Within a few days, Tennens received notification from the LCC that his theater-operating license would likely be revoked if he allowed the performance to continue—a not unexpected outcome given the negative publicity and the notion that Buttrick’s show was “indecent” at best.[16] The British Boxing Board of Control (BBBC) also warned Bert Saunders of possible punitive actions if he were to appear on stage with Buttrick. Tennens, complaining that he’d had booking orders from all over the country, had no choice but to cancel the boxing match against Saunders; however, when it came to Buttrick, he told the world that she would still perform “an exhibition of training, shadow boxing and punchball work.”[17]
Subscribing to the theory that when life gives you lemons make lemonade, Tennens took the tact of advertising the ban as a way of putting more theatergoers in the seats. The headline of the advertisement for her one-week engagement read “Battling Barbara Buttrick/The Girl Boxer Banned By The Variety Artists Federation,”[18] and in true boxing tradition, her act was the “main event,” appearing last on the bill.
Tennens himself took to the stage to introduce her to the audience. Standing under a spotlight, he gave an oration on the important role that women played during World War II, followed by a further speech on how it was wrong to keep women out of the boxing ring. When he was finished, he motioned Buttrick to join him to fanfare and a drumroll.

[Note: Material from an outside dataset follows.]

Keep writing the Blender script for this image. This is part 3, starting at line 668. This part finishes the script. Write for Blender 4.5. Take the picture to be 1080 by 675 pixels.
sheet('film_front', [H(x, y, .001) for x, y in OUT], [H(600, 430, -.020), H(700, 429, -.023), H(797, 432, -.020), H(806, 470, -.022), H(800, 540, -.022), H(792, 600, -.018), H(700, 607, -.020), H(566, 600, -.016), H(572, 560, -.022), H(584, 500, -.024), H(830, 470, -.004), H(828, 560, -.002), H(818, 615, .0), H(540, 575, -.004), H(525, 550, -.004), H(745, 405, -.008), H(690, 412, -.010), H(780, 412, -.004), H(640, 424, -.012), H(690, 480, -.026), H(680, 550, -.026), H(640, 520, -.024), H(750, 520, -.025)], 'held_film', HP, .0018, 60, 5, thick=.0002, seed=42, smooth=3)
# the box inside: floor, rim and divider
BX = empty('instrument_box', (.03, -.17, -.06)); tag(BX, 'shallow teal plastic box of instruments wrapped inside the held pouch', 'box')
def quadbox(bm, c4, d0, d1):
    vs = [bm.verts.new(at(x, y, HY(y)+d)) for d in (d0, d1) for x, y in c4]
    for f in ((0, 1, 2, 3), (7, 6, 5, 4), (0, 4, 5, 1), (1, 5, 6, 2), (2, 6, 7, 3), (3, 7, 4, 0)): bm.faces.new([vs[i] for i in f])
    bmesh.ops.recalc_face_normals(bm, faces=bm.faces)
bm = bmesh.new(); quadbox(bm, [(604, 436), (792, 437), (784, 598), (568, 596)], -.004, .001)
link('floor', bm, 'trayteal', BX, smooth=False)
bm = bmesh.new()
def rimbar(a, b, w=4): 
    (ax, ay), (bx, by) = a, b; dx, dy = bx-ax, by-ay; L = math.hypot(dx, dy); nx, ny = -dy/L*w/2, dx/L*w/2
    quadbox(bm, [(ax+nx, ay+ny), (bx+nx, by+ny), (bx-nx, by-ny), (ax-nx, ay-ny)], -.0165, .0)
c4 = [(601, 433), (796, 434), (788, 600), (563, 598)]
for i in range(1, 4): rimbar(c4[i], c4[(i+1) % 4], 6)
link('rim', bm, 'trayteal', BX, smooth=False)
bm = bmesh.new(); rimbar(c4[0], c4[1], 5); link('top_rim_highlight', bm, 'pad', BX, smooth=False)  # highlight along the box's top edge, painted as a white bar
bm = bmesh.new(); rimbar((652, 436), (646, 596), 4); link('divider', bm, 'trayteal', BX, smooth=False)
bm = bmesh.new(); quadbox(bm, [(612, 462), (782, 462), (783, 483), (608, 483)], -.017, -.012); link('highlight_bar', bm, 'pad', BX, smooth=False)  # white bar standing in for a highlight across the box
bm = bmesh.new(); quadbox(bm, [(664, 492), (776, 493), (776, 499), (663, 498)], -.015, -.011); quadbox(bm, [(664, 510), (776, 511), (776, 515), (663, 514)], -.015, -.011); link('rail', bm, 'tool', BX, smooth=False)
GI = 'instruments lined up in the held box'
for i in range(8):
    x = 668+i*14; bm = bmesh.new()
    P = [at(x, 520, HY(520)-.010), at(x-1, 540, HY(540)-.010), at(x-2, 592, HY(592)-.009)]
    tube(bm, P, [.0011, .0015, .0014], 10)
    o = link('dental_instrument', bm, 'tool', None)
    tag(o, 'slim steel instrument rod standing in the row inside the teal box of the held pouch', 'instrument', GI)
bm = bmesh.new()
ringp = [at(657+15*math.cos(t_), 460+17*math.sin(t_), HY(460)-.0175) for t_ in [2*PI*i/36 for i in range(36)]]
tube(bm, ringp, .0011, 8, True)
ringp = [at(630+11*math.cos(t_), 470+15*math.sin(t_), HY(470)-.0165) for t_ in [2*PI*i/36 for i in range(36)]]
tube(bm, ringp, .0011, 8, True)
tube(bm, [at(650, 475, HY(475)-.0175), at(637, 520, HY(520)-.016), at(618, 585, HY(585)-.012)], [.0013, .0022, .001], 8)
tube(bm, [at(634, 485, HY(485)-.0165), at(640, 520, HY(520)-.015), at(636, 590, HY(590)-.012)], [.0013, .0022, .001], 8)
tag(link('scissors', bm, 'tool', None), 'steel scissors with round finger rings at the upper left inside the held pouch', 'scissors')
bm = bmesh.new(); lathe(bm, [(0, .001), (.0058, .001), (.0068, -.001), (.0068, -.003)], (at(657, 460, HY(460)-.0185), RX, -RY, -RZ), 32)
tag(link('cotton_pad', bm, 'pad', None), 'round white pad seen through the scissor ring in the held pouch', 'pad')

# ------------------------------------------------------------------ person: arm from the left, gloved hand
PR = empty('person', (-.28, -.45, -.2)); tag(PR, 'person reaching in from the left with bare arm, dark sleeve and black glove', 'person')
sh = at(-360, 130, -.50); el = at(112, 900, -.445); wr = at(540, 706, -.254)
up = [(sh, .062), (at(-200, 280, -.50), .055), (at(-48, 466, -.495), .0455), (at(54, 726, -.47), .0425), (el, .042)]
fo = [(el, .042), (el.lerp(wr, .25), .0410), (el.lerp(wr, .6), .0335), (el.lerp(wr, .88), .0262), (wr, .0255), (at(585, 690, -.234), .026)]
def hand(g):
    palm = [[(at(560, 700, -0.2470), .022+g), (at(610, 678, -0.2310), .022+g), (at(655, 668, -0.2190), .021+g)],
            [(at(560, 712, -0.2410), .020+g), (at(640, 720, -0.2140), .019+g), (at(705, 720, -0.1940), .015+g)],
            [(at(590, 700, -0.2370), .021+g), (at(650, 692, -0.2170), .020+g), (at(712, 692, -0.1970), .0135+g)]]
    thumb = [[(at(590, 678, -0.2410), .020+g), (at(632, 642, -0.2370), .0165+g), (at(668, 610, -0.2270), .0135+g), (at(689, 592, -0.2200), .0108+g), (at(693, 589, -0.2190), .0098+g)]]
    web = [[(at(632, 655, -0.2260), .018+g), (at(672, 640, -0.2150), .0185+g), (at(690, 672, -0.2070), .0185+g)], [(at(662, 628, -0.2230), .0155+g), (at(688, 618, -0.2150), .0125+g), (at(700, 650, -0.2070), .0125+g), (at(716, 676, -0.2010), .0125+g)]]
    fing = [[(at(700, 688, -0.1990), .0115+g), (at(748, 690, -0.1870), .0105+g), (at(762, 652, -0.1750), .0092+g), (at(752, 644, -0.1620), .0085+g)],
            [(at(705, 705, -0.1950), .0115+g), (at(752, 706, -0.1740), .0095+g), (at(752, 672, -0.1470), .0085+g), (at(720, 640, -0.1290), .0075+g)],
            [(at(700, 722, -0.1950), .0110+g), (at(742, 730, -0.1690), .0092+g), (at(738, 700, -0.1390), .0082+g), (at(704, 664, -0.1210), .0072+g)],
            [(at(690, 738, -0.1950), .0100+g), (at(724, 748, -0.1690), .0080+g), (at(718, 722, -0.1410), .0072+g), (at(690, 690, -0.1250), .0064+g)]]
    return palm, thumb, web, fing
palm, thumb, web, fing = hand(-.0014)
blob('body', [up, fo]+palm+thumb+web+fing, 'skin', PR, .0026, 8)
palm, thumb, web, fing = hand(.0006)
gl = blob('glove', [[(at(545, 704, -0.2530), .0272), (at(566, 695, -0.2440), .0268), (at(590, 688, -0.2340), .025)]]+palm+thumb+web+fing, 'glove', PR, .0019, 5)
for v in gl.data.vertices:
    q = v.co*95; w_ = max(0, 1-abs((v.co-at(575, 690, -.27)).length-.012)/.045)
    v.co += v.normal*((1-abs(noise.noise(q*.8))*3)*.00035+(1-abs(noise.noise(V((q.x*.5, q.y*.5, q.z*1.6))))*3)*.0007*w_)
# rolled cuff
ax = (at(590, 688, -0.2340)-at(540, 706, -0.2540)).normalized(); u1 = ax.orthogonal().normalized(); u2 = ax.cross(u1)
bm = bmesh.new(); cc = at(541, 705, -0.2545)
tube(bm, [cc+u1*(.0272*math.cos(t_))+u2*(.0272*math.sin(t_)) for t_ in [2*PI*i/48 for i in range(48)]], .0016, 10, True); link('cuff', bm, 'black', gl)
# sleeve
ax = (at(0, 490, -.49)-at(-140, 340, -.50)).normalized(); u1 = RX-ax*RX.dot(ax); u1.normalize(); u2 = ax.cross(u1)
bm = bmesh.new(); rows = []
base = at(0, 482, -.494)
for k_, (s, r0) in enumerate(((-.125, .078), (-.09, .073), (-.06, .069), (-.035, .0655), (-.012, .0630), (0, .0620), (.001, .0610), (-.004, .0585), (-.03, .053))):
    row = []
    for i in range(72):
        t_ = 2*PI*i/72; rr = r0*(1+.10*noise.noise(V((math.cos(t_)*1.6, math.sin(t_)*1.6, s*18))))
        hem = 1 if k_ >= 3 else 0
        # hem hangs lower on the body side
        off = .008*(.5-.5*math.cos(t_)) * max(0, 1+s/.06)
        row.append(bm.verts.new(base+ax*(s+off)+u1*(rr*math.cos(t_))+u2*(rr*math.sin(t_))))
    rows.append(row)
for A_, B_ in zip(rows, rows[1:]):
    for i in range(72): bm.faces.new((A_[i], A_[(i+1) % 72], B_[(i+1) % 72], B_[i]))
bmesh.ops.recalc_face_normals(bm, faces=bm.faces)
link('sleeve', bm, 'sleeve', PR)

Buttrick walked out from the wing wearing all white, and after clasping her hands in the air toward the audience, removed a silk boxer’s robe. Underneath she wore a white cardigan sweater and white silk boxing shorts with a side stripe. Even her hair sported a white ribb
on. After acknowledging the applause, Buttrick got right to work skipping rope to music and working out on a spring ball before a heavy bag dramatically descended from the ceiling, at which point Tennens shouted out, “The terrific punch of this little girl is estimated at over 700 pounds.”[19] Completing several minutes on the heavy bag and some minutes on the speed bag, her act finished in a wash of green light as she shadowboxed around the stage.
The notices the next day also left no doubt that the public missed out when her sparring match was canceled. Commenting on her shadowboxing, one reviewer wrote, “She showed remarkable speed and good footwork.” She was also quoted as telling the audience, “Unfortunately I have been prevented from meeting an opponent, but I hope my exhibition has entertained you.”[20] The audience’s rousing applause certainly gave every indication that she had.
The week at the Kilburn Theater aside, Buttrick was dead set on competing. A “secret contest” between Buttrick and an unnamed female boxer from Leamington Spa, Warwickshire, was announced to the press and set for late April 1949 at an undisclosed location in London. To keep the mystery going, the press also reported that a small audience of invitation-only fight fans would be in attendance.
In preparation for the fight, Buttrick—who had just turned down an offer “to tour with a London production” because they would not let her spar—traveled back up to Cottingham with Len Smith to train. Met at the train station by the local press, Smith, when asked how Buttrick was doing, told the Hull Daily News reporter that after “nine months” at the “Mayfair Gymnasium . . . [she] was shaping well.”[21] Smith also mentioned that she would be working on her plans to help other women who wanted to box, and would be looking for a possible space to open a women’s boxing club as well as weighing other opportunities including an offer from a promoter in New York.